Hillary Clinton's Millennial Problem (and the Democrats')
After easily winning the youth vote in 2004, 2008, and 2012, Democrats are taking millennials for granted. And polls taken earlier this year show that Hillary Clinton, the presumptive Dem standard-bearer, will easily trounce either Gov. Chirs Christie or Sen. Rand Paul Paul in 2016.
But such triumphalism about Clinton and the Democratic stranglehold on younger voters is premature, to say the least. While there's no question that the GOP has managed to alienate millennials, there's every reason to believe that top Democrats are doing just about everything they can to squander their currently commanding advantage.
That's from a Daily Beast column I wrote a couple of days ago. Some of the signs include the fact that Obama actually lost to Romney among 18, 19, and 20 year olds in 2012 (click through to col for exact totals) and folks such as Rand Paul are tacking hard to the libertarian side of things of late (see, for instance, the difference between his response to Ferguson and Clinton's).

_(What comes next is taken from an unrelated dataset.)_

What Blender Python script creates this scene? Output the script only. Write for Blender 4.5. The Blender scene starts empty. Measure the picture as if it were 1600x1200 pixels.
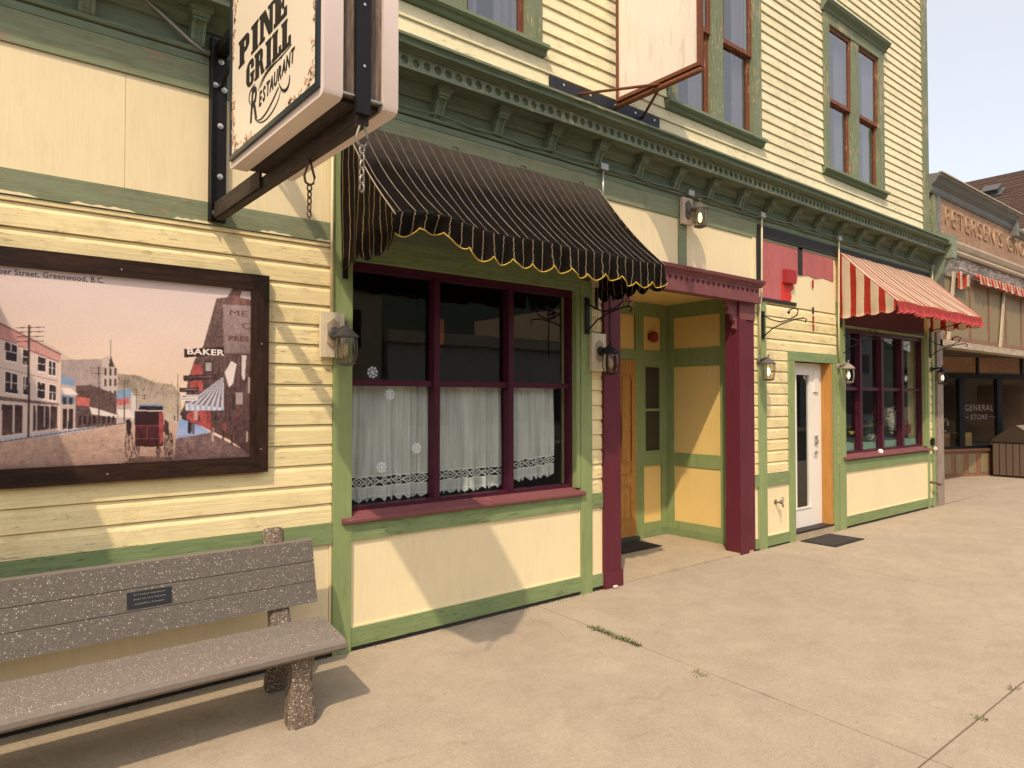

As the recent Reason-Rupe poll of millennials showed, millennials are less partisan than older voters and despite huge (and declining) support for Barack Obama at the polls, the kids are getting tired of both parties. They absolutely hate the GOP in its current incarnation, but they are also souring on Team Blue as well. Fully 34 percent of 18-29 year-old voters call themselves true independents, meaning they don't lean toward Republicans or Democrats. That compares to just 11 percent on non-leaning independents among voters 30 years old and up.
The great political achievement of the 21st century so far has been to alienate young voters from the two major parties in the U.S. And the great task for both Democrats and Republicans in 2016 will be to figure out how to woo them back.